For those keeping score at home, a top Republican in Congress wants to kneecap a federal department responsible for protecting Americans from drug cartels, human traffickers, ISIS/Al-Qaeda terrorists, serial killers, organized crime syndicates, cyberterrorists, ponzi schemers, you name it, all because the fat degenerate game show host they worship got caught stealing classified documents to keep them in a bathroom at his shitty catering hall in south Florida.

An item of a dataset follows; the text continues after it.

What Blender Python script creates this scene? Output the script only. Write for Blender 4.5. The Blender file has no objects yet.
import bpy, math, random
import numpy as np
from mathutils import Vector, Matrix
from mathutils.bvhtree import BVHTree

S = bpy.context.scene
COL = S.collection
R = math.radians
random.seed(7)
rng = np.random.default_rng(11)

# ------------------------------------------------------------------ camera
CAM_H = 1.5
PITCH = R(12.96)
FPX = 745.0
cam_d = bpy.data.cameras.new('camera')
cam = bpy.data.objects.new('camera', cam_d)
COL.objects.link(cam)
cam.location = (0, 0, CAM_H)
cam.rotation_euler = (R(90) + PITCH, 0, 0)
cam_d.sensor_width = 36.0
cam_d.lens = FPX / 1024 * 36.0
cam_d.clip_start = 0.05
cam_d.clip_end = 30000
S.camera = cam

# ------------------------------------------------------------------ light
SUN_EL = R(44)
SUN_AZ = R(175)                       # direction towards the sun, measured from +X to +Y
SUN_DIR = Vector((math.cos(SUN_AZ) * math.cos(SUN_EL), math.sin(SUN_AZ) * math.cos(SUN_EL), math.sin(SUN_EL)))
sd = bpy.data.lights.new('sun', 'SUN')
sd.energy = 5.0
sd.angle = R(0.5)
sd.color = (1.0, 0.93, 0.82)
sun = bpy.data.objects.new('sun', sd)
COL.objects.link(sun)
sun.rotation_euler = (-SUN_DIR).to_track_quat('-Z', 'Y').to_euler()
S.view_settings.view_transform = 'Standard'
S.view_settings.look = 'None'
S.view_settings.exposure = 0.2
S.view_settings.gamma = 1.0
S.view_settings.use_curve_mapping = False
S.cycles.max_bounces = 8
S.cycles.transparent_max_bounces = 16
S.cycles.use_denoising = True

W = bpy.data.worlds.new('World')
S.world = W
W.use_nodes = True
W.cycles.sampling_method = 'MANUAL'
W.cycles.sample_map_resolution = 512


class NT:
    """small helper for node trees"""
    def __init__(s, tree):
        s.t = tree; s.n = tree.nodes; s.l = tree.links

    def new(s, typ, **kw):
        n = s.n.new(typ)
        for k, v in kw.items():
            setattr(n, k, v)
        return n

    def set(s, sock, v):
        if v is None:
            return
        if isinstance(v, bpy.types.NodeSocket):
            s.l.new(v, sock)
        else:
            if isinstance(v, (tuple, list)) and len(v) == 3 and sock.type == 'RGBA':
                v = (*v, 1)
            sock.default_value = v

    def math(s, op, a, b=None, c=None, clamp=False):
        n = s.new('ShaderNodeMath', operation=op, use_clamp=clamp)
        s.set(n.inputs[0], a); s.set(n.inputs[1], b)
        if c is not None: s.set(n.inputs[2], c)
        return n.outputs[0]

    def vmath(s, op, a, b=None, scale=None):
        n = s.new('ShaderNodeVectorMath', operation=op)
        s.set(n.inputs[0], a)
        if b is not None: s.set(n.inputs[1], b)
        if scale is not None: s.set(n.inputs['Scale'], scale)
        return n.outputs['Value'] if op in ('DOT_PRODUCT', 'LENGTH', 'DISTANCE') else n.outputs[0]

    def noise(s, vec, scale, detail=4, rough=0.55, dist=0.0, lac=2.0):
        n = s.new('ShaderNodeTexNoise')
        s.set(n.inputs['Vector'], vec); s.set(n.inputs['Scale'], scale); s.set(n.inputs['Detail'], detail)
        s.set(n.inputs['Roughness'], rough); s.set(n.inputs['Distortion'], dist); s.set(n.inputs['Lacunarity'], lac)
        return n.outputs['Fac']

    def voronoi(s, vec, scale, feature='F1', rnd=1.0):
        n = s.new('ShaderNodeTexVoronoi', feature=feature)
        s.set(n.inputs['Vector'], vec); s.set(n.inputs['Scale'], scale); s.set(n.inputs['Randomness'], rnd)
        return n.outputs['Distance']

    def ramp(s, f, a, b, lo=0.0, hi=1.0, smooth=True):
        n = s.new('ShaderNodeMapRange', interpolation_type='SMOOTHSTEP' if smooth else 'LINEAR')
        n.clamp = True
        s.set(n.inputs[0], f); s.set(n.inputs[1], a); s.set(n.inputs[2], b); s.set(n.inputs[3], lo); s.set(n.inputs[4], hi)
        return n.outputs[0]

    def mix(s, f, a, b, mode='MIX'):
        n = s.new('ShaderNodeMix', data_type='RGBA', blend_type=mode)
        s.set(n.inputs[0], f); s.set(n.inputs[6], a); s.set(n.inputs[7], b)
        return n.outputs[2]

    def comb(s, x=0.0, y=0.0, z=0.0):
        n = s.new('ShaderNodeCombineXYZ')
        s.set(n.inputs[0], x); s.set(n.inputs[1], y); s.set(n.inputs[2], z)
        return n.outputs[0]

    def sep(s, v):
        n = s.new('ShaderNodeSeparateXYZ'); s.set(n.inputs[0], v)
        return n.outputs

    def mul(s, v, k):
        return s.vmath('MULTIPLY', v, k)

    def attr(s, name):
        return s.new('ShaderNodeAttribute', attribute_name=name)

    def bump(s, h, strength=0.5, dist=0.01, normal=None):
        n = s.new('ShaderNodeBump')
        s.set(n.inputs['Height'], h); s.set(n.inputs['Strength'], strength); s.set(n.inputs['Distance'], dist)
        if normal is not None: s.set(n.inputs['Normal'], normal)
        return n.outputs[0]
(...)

You have to be pretty fucking demented to think the public servants at the Justice Department actually wanted this. Did some FBI agents maybe get a little personal enjoyment out of raiding Mar-a-Lago last summer? Of course a few probably did, just as they might enjoy nailing a mafia boss or some asshole hacker. But it would be a safe bet that, from Merrick Garland on down, that the vast majority of the men and women of the department would have preferred that Trump never forced their hand and put them in this situation where they get accused of being a “Stalinist Gestapo” while they’re just trying to do their jobs. They surely would have been much happier if Trump just dropped dead of a heart attack years ago, sparing them from all this bullshit and headaches.
Which, now that we mention it, is something they have in common with Republicans in Congress, many of whom also secretly wish Trump would shed his flabby orange mortal coil. The DOJ and GOP are probably actually on the same page with that, even if they’re not going to say it publicly.